■ EXERCISE AIM: Pictures do not belong in the copy. Return all of the entries exactly.
= = = = =
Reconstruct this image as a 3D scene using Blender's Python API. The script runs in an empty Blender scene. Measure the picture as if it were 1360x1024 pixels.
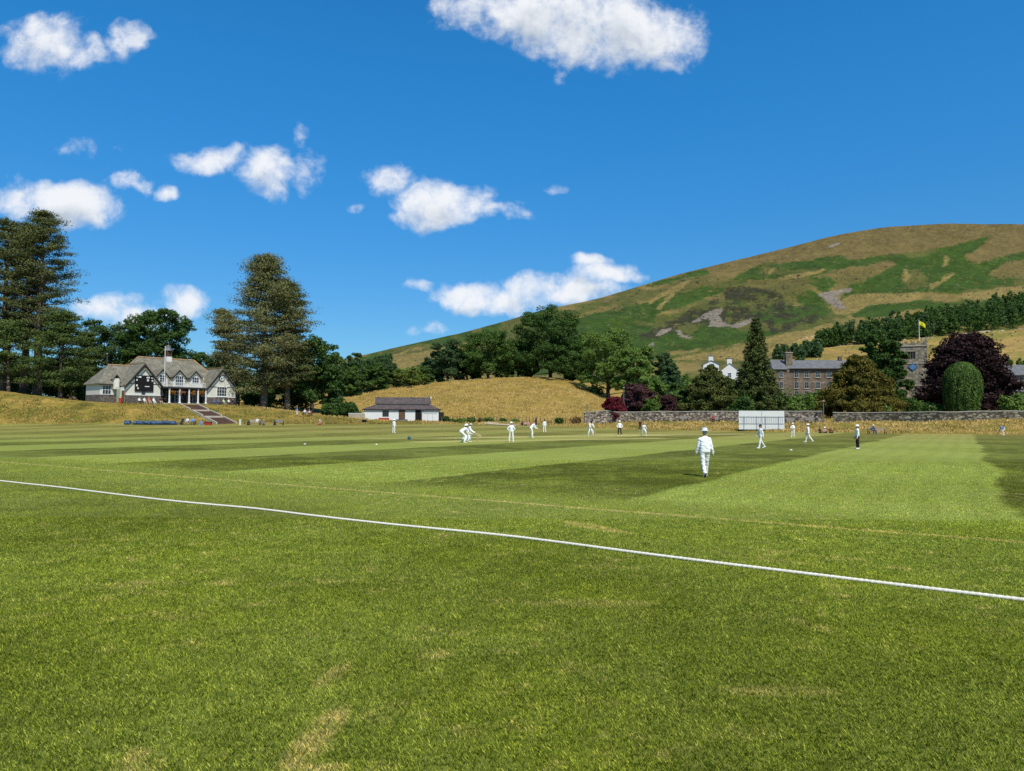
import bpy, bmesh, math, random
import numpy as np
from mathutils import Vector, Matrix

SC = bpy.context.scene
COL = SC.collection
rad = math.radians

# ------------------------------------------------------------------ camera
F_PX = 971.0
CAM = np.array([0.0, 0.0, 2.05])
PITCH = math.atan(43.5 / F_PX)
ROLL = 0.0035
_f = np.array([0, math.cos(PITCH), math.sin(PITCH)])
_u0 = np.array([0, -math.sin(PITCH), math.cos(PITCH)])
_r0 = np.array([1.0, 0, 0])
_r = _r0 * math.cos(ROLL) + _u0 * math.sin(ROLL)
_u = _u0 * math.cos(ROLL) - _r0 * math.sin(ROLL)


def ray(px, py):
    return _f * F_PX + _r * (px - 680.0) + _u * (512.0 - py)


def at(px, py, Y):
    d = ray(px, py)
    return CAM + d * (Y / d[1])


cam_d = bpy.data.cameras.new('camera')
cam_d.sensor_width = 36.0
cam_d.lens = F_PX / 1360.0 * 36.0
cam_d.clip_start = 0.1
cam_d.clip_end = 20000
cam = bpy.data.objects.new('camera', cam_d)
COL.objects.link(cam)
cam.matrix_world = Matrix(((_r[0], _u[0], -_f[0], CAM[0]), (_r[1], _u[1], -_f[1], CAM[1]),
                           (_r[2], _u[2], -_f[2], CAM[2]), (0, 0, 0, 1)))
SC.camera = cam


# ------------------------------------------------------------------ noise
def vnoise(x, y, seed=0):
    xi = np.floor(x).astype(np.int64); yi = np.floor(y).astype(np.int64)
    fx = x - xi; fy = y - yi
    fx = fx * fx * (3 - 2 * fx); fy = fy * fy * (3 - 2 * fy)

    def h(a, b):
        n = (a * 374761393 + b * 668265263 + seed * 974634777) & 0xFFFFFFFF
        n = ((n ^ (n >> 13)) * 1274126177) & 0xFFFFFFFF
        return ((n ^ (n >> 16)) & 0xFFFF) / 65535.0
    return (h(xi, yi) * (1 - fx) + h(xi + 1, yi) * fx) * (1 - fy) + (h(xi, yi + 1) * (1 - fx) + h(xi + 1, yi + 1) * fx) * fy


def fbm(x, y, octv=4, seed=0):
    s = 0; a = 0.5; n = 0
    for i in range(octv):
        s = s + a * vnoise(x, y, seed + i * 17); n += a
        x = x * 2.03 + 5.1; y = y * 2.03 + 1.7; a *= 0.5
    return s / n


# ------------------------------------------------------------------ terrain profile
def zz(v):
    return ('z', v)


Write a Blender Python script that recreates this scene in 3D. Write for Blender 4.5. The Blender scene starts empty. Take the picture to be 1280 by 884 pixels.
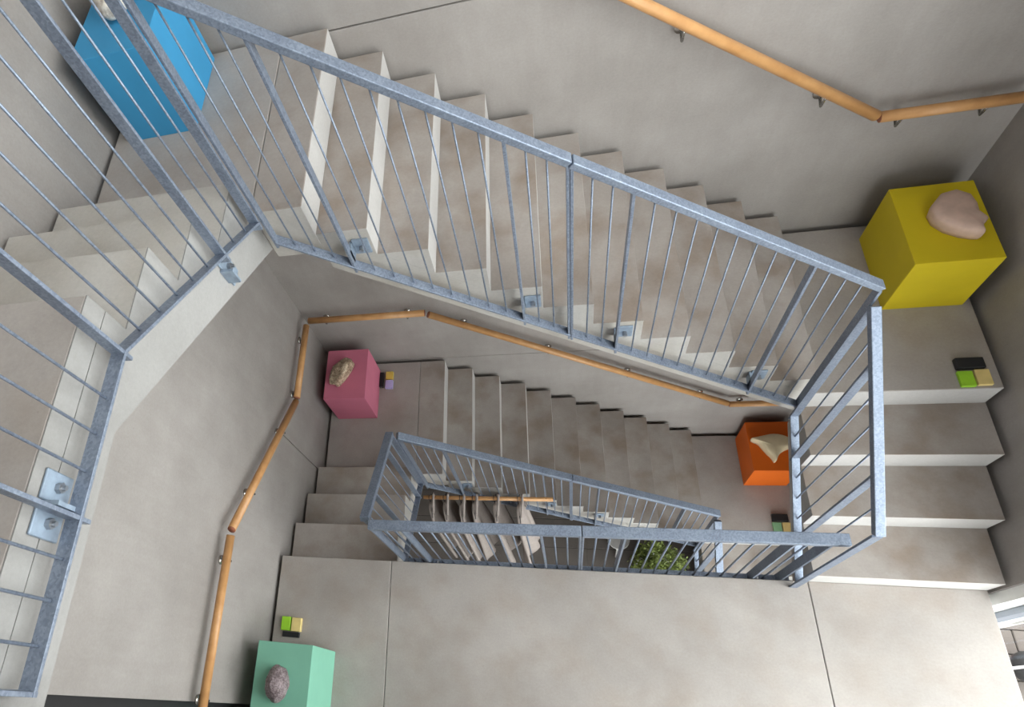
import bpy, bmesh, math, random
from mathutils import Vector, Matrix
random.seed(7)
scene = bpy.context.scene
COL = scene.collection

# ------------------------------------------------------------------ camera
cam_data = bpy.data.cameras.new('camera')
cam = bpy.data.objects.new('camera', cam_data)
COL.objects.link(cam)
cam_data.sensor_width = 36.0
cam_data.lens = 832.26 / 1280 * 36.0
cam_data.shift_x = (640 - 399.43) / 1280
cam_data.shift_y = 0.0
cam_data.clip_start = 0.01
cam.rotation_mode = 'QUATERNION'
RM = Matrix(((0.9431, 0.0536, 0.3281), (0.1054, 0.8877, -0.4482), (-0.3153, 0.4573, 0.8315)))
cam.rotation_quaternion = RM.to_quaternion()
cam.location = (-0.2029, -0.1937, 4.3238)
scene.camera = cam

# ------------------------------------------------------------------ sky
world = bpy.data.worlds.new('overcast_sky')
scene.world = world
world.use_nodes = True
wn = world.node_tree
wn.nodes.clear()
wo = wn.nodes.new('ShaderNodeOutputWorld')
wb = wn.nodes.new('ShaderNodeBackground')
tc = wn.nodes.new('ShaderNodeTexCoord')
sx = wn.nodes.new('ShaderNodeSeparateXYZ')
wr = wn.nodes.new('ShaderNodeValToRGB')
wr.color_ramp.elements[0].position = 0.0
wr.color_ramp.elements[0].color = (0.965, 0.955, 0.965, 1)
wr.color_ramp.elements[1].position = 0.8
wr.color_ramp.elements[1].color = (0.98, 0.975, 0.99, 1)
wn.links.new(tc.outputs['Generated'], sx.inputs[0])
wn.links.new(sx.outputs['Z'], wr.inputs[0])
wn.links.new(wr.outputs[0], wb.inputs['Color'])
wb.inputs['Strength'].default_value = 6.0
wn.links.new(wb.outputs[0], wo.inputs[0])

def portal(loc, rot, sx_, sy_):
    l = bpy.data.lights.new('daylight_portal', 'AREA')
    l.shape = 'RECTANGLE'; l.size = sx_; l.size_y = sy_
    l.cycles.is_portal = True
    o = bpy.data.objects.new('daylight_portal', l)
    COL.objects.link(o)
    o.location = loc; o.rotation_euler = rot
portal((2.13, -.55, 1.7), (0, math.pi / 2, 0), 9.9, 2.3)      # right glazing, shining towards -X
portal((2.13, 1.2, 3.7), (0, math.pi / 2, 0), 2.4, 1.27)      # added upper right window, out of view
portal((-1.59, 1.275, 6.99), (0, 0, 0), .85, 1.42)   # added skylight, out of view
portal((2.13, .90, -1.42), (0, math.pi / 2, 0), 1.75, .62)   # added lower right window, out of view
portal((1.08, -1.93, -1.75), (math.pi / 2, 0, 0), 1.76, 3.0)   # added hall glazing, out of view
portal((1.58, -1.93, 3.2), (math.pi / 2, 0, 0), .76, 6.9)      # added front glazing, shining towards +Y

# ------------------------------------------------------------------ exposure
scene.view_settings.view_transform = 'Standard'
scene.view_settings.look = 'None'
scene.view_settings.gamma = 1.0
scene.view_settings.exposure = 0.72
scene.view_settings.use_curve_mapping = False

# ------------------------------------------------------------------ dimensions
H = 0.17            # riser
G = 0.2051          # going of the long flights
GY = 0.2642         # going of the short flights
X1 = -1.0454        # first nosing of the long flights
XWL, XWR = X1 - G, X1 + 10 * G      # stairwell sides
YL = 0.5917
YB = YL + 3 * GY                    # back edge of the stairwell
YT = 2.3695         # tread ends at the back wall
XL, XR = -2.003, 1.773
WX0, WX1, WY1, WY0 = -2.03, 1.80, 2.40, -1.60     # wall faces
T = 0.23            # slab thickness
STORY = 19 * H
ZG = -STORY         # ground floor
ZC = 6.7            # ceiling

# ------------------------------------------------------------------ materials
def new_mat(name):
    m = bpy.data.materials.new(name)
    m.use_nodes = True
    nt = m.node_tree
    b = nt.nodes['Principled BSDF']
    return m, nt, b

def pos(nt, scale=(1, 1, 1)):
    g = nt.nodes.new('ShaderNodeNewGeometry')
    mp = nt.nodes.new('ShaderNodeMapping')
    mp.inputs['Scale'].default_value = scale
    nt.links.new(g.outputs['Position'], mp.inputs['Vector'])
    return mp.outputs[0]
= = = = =
■ EXPECTED OUTPUT:
Reconstruct this image as a 3D scene using Blender's Python API. The script runs in an empty Blender scene. Measure the picture as if it were 1360x1024 pixels.
import bpy, bmesh, math, random
import numpy as np
from mathutils import Vector, Matrix

SC = bpy.context.scene
COL = SC.collection
rad = math.radians

# ------------------------------------------------------------------ camera
F_PX = 971.0
CAM = np.array([0.0, 0.0, 2.05])
PITCH = math.atan(43.5 / F_PX)
ROLL = 0.0035
_f = np.array([0, math.cos(PITCH), math.sin(PITCH)])
_u0 = np.array([0, -math.sin(PITCH), math.cos(PITCH)])
_r0 = np.array([1.0, 0, 0])
_r = _r0 * math.cos(ROLL) + _u0 * math.sin(ROLL)
_u = _u0 * math.cos(ROLL) - _r0 * math.sin(ROLL)


def ray(px, py):
    return _f * F_PX + _r * (px - 680.0) + _u * (512.0 - py)


def at(px, py, Y):
    d = ray(px, py)
    return CAM + d * (Y / d[1])


cam_d = bpy.data.cameras.new('camera')
cam_d.sensor_width = 36.0
cam_d.lens = F_PX / 1360.0 * 36.0
cam_d.clip_start = 0.1
cam_d.clip_end = 20000
cam = bpy.data.objects.new('camera', cam_d)
COL.objects.link(cam)
cam.matrix_world = Matrix(((_r[0], _u[0], -_f[0], CAM[0]), (_r[1], _u[1], -_f[1], CAM[1]),
                           (_r[2], _u[2], -_f[2], CAM[2]), (0, 0, 0, 1)))
SC.camera = cam


# ------------------------------------------------------------------ noise
def vnoise(x, y, seed=0):
    xi = np.floor(x).astype(np.int64); yi = np.floor(y).astype(np.int64)
    fx = x - xi; fy = y - yi
    fx = fx * fx * (3 - 2 * fx); fy = fy * fy * (3 - 2 * fy)

    def h(a, b):
        n = (a * 374761393 + b * 668265263 + seed * 974634777) & 0xFFFFFFFF
        n = ((n ^ (n >> 13)) * 1274126177) & 0xFFFFFFFF
        return ((n ^ (n >> 16)) & 0xFFFF) / 65535.0
    return (h(xi, yi) * (1 - fx) + h(xi + 1, yi) * fx) * (1 - fy) + (h(xi, yi + 1) * (1 - fx) + h(xi + 1, yi + 1) * fx) * fy


def fbm(x, y, octv=4, seed=0):
    s = 0; a = 0.5; n = 0
    for i in range(octv):
        s = s + a * vnoise(x, y, seed + i * 17); n += a
        x = x * 2.03 + 5.1; y = y * 2.03 + 1.7; a *= 0.5
    return s / n


# ------------------------------------------------------------------ terrain profile
def zz(v):
    return ('z', v)


Write a Blender Python script that recreates this scene in 3D. Write for Blender 4.5. The Blender scene starts empty. Take the picture to be 1280 by 884 pixels.
import bpy, bmesh, math, random
from mathutils import Vector, Matrix
random.seed(7)
scene = bpy.context.scene
COL = scene.collection

# ------------------------------------------------------------------ camera
cam_data = bpy.data.cameras.new('camera')
cam = bpy.data.objects.new('camera', cam_data)
COL.objects.link(cam)
cam_data.sensor_width = 36.0
cam_data.lens = 832.26 / 1280 * 36.0
cam_data.shift_x = (640 - 399.43) / 1280
cam_data.shift_y = 0.0
cam_data.clip_start = 0.01
cam.rotation_mode = 'QUATERNION'
RM = Matrix(((0.9431, 0.0536, 0.3281), (0.1054, 0.8877, -0.4482), (-0.3153, 0.4573, 0.8315)))
cam.rotation_quaternion = RM.to_quaternion()
cam.location = (-0.2029, -0.1937, 4.3238)
scene.camera = cam

# ------------------------------------------------------------------ sky
world = bpy.data.worlds.new('overcast_sky')
scene.world = world
world.use_nodes = True
wn = world.node_tree
wn.nodes.clear()
wo = wn.nodes.new('ShaderNodeOutputWorld')
wb = wn.nodes.new('ShaderNodeBackground')
tc = wn.nodes.new('ShaderNodeTexCoord')
sx = wn.nodes.new('ShaderNodeSeparateXYZ')
wr = wn.nodes.new('ShaderNodeValToRGB')
wr.color_ramp.elements[0].position = 0.0
wr.color_ramp.elements[0].color = (0.965, 0.955, 0.965, 1)
wr.color_ramp.elements[1].position = 0.8
wr.color_ramp.elements[1].color = (0.98, 0.975, 0.99, 1)
wn.links.new(tc.outputs['Generated'], sx.inputs[0])
wn.links.new(sx.outputs['Z'], wr.inputs[0])
wn.links.new(wr.outputs[0], wb.inputs['Color'])
wb.inputs['Strength'].default_value = 6.0
wn.links.new(wb.outputs[0], wo.inputs[0])

def portal(loc, rot, sx_, sy_):
    l = bpy.data.lights.new('daylight_portal', 'AREA')
    l.shape = 'RECTANGLE'; l.size = sx_; l.size_y = sy_
    l.cycles.is_portal = True
    o = bpy.data.objects.new('daylight_portal', l)
    COL.objects.link(o)
    o.location = loc; o.rotation_euler = rot
portal((2.13, -.55, 1.7), (0, math.pi / 2, 0), 9.9, 2.3)      # right glazing, shining towards -X
portal((2.13, 1.2, 3.7), (0, math.pi / 2, 0), 2.4, 1.27)      # added upper right window, out of view
portal((-1.59, 1.275, 6.99), (0, 0, 0), .85, 1.42)   # added skylight, out of view
portal((2.13, .90, -1.42), (0, math.pi / 2, 0), 1.75, .62)   # added lower right window, out of view
portal((1.08, -1.93, -1.75), (math.pi / 2, 0, 0), 1.76, 3.0)   # added hall glazing, out of view
portal((1.58, -1.93, 3.2), (math.pi / 2, 0, 0), .76, 6.9)      # added front glazing, shining towards +Y

# ------------------------------------------------------------------ exposure
scene.view_settings.view_transform = 'Standard'
scene.view_settings.look = 'None'
scene.view_settings.gamma = 1.0
scene.view_settings.exposure = 0.72
scene.view_settings.use_curve_mapping = False

# ------------------------------------------------------------------ dimensions
H = 0.17            # riser
G = 0.2051          # going of the long flights
GY = 0.2642         # going of the short flights
X1 = -1.0454        # first nosing of the long flights
XWL, XWR = X1 - G, X1 + 10 * G      # stairwell sides
YL = 0.5917
YB = YL + 3 * GY                    # back edge of the stairwell
YT = 2.3695         # tread ends at the back wall
XL, XR = -2.003, 1.773
WX0, WX1, WY1, WY0 = -2.03, 1.80, 2.40, -1.60     # wall faces
T = 0.23            # slab thickness
STORY = 19 * H
ZG = -STORY         # ground floor
ZC = 6.7            # ceiling

# ------------------------------------------------------------------ materials
def new_mat(name):
    m = bpy.data.materials.new(name)
    m.use_nodes = True
    nt = m.node_tree
    b = nt.nodes['Principled BSDF']
    return m, nt, b

def pos(nt, scale=(1, 1, 1)):
    g = nt.nodes.new('ShaderNodeNewGeometry')
    mp = nt.nodes.new('ShaderNodeMapping')
    mp.inputs['Scale'].default_value = scale
    nt.links.new(g.outputs['Position'], mp.inputs['Vector'])
    return mp.outputs[0]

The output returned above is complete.